◆ **Source material**:

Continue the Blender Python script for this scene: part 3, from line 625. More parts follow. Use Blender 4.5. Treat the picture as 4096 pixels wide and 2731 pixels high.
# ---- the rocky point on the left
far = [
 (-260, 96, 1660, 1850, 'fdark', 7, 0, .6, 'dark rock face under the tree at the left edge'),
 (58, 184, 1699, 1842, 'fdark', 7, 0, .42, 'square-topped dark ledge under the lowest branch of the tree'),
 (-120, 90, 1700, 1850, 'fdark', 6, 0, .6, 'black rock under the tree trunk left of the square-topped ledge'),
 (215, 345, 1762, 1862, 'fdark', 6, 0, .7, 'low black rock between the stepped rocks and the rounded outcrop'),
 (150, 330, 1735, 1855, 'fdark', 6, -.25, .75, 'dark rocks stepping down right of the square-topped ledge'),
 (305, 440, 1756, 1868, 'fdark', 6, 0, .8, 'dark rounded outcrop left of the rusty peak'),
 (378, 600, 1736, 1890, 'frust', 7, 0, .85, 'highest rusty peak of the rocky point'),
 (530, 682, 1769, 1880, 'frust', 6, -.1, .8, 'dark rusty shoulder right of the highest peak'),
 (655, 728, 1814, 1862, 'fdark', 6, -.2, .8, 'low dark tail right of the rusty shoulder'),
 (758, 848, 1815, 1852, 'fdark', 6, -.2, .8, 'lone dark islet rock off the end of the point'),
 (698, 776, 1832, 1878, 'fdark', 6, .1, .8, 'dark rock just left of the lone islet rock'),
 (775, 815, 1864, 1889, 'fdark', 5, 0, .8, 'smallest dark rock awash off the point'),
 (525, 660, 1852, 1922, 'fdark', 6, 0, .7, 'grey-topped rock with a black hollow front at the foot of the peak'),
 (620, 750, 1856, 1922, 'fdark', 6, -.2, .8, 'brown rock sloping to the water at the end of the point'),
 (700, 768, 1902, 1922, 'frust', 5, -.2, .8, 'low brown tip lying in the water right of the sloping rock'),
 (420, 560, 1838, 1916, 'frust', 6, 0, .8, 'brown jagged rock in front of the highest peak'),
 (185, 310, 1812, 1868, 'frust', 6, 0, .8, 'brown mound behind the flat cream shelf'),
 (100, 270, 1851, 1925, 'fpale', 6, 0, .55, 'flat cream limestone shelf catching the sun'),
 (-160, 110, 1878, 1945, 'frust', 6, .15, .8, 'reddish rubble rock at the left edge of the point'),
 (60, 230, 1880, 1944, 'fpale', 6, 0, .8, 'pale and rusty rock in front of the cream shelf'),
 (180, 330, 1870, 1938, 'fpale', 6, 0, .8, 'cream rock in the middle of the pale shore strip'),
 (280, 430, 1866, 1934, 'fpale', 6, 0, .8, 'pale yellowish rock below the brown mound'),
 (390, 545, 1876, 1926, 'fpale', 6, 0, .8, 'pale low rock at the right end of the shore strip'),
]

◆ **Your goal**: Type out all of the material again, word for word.

◆ **Correct response**:
Continue the Blender Python script for this scene: part 3, from line 625. More parts follow. Use Blender 4.5. Treat the picture as 4096 pixels wide and 2731 pixels high.
# ---- the rocky point on the left
far = [
 (-260, 96, 1660, 1850, 'fdark', 7, 0, .6, 'dark rock face under the tree at the left edge'),
 (58, 184, 1699, 1842, 'fdark', 7, 0, .42, 'square-topped dark ledge under the lowest branch of the tree'),
 (-120, 90, 1700, 1850, 'fdark', 6, 0, .6, 'black rock under the tree trunk left of the square-topped ledge'),
 (215, 345, 1762, 1862, 'fdark', 6, 0, .7, 'low black rock between the stepped rocks and the rounded outcrop'),
 (150, 330, 1735, 1855, 'fdark', 6, -.25, .75, 'dark rocks stepping down right of the square-topped ledge'),
 (305, 440, 1756, 1868, 'fdark', 6, 0, .8, 'dark rounded outcrop left of the rusty peak'),
 (378, 600, 1736, 1890, 'frust', 7, 0, .85, 'highest rusty peak of the rocky point'),
 (530, 682, 1769, 1880, 'frust', 6, -.1, .8, 'dark rusty shoulder right of the highest peak'),
 (655, 728, 1814, 1862, 'fdark', 6, -.2, .8, 'low dark tail right of the rusty shoulder'),
 (758, 848, 1815, 1852, 'fdark', 6, -.2, .8, 'lone dark islet rock off the end of the point'),
 (698, 776, 1832, 1878, 'fdark', 6, .1, .8, 'dark rock just left of the lone islet rock'),
 (775, 815, 1864, 1889, 'fdark', 5, 0, .8, 'smallest dark rock awash off the point'),
 (525, 660, 1852, 1922, 'fdark', 6, 0, .7, 'grey-topped rock with a black hollow front at the foot of the peak'),
 (620, 750, 1856, 1922, 'fdark', 6, -.2, .8, 'brown rock sloping to the water at the end of the point'),
 (700, 768, 1902, 1922, 'frust', 5, -.2, .8, 'low brown tip lying in the water right of the sloping rock'),
 (420, 560, 1838, 1916, 'frust', 6, 0, .8, 'brown jagged rock in front of the highest peak'),
 (185, 310, 1812, 1868, 'frust', 6, 0, .8, 'brown mound behind the flat cream shelf'),
 (100, 270, 1851, 1925, 'fpale', 6, 0, .55, 'flat cream limestone shelf catching the sun'),
 (-160, 110, 1878, 1945, 'frust', 6, .15, .8, 'reddish rubble rock at the left edge of the point'),
 (60, 230, 1880, 1944, 'fpale', 6, 0, .8, 'pale and rusty rock in front of the cream shelf'),
 (180, 330, 1870, 1938, 'fpale', 6, 0, .8, 'cream rock in the middle of the pale shore strip'),
 (280, 430, 1866, 1934, 'fpale', 6, 0, .8, 'pale yellowish rock below the brown mound'),
 (390, 545, 1876, 1926, 'fpale', 6, 0, .8, 'pale low rock at the right end of the shore strip'),
]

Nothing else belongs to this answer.